Avec le climat (en continu) et l'exposition aux embruns (par épisodes), le facteur écologique décisif est la roche-mère: la texture des micaschistes métamorphisés permet l'existence de fissures qui permettent aux racines d'aller chercher l'eau en profondeur (analogie avec la vigne). Cela sélectionne les sites d'implantation de la flore qui ne peut fournir qu'une couverture végétale incomplète dont les plantes annuelles sont quasiment absentes hormis quelques espèces très fugitives au printemps. Seules les formes ligneuses sont capables de se maintenir durablement face aux conditions très agressives du biotope. Et encore ils sont déformés par le vent (phénomène d'anémomorphose), plaqués au sol en galettes ou en coussinets, brûlés par le sel du côté exposé aux embruns.
La succession verticale des espèces.
Les roches les plus basses reçoivent de plein fouet les assauts de la houle pendant les fortes tempêtes. Au-dessus du domaine marin, il existe une frange dite « désertique » car totalement décapée par les plus grosses vagues lors des coups de mer.

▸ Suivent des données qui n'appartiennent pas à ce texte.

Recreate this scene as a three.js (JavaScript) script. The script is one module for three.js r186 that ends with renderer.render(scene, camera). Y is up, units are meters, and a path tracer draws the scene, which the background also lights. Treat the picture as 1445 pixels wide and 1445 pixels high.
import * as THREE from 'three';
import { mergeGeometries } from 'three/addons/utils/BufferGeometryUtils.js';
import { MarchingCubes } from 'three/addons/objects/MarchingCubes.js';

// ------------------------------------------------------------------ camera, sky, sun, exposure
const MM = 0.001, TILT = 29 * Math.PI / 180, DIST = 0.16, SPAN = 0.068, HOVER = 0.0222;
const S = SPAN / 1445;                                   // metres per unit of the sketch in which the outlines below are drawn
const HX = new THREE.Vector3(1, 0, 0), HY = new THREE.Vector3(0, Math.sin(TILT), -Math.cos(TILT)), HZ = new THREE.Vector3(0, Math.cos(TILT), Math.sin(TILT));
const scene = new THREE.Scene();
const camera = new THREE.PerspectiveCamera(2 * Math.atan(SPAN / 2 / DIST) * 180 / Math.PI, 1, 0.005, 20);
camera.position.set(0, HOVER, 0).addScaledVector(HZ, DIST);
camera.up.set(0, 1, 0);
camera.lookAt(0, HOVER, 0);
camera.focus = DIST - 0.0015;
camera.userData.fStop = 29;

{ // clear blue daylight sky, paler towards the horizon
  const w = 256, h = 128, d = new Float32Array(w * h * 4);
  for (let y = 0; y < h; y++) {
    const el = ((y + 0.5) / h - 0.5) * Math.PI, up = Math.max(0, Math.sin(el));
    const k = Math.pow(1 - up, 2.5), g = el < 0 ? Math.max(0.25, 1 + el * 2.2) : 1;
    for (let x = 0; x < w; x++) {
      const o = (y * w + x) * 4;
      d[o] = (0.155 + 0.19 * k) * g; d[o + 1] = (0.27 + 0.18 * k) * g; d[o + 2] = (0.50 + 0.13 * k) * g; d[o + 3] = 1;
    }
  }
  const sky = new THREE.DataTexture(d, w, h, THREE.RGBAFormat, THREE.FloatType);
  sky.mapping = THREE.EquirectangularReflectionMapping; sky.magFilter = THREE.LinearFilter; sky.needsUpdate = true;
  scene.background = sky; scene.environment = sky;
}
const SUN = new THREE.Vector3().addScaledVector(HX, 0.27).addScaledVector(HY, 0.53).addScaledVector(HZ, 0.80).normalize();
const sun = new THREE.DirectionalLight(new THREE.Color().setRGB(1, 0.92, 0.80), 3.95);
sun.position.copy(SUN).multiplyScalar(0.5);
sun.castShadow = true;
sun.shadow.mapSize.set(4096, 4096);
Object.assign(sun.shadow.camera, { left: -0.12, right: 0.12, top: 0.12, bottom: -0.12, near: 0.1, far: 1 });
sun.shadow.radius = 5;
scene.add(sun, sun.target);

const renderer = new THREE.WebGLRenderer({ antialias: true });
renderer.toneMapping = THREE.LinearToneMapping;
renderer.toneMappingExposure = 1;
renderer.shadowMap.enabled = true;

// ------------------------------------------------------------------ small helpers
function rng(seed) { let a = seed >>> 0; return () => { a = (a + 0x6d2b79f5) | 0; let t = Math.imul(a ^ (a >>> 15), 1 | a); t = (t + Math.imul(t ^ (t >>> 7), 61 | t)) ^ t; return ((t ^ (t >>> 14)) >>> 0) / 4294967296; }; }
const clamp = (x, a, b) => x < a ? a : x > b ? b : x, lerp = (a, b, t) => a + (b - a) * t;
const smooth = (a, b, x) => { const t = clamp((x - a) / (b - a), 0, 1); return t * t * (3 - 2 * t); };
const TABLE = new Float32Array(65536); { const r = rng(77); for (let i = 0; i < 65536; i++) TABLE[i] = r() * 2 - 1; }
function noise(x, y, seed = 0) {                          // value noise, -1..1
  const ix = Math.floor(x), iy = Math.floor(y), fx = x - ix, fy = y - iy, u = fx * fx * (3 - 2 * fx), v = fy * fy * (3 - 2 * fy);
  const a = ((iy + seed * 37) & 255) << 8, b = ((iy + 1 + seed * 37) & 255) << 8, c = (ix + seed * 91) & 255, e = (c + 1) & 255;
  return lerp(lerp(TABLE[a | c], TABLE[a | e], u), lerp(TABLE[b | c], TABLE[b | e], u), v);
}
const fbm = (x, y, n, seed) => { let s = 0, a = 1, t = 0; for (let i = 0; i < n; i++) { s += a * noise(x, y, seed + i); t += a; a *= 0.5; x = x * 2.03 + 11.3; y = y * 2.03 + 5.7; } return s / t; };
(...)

Au-dessus apparaissent les plantes pionnières qui profitent des premières parcelles de terre meuble stockées dans les fissures et les alvéoles. La flore qui s'incruste dans les fissures par ses racines participe à l'érosion des sols. A partir de ce niveau, les espèces végétales vont se répartir verticalement selon un agencement lié à leur résistance aux embruns.
La première plante qui apparaît est le Chrythmum associé à quelques autres espèces telles que Armeria, Limonium puis Camphorosma, Daucus, Plantago subulata ou Thymelea hirsuta. Ces espèces vont monter en altitude tant que le tapis végétal est ouvert.
On constate ensuite une apparition progressive de quelques espèces du maquis résistantes au sel telles que le Romarin dont les « buissons tordus » sont plus ou moins brûlés du côté mer. Sans être réellement halophiles, elles sont relativement résistantes au sel et à la sécheresse. On trouve l'Immortelle, le Séneçon des cimetières, les Polycarpon, Ononis, Dianthus.
La forme en coussinet est générée par la brûlure des extrémités des jeunes tiges quand elles dépassent la protection de la touffe. Ainsi la plante est de plus en plus dense mais grossit très lentement.
On peut remarquer que les espèces typiques des bas niveaux montrent leur pleine adaptation anatomique et physiologique aux contraintes imposées par le soleil, le vent et le sel en étant capables de fleurir en pleine canicule.
Quand la végétation devient plus dense, les espèces pionnières disparaissent et on passe à un biotope herbeux à Brachypodium ramosum, puis à un biotope arbustif (maquis- garrigue) avec des espèces « terrestres ».
Maquis et garrigue sont maintenant considérés comme des paysages méditerranéens typiques. Ce ne sont en fait que des solutions de remplacement ayant suivi la ruine quasi-totale de la forêt originelle par les humains.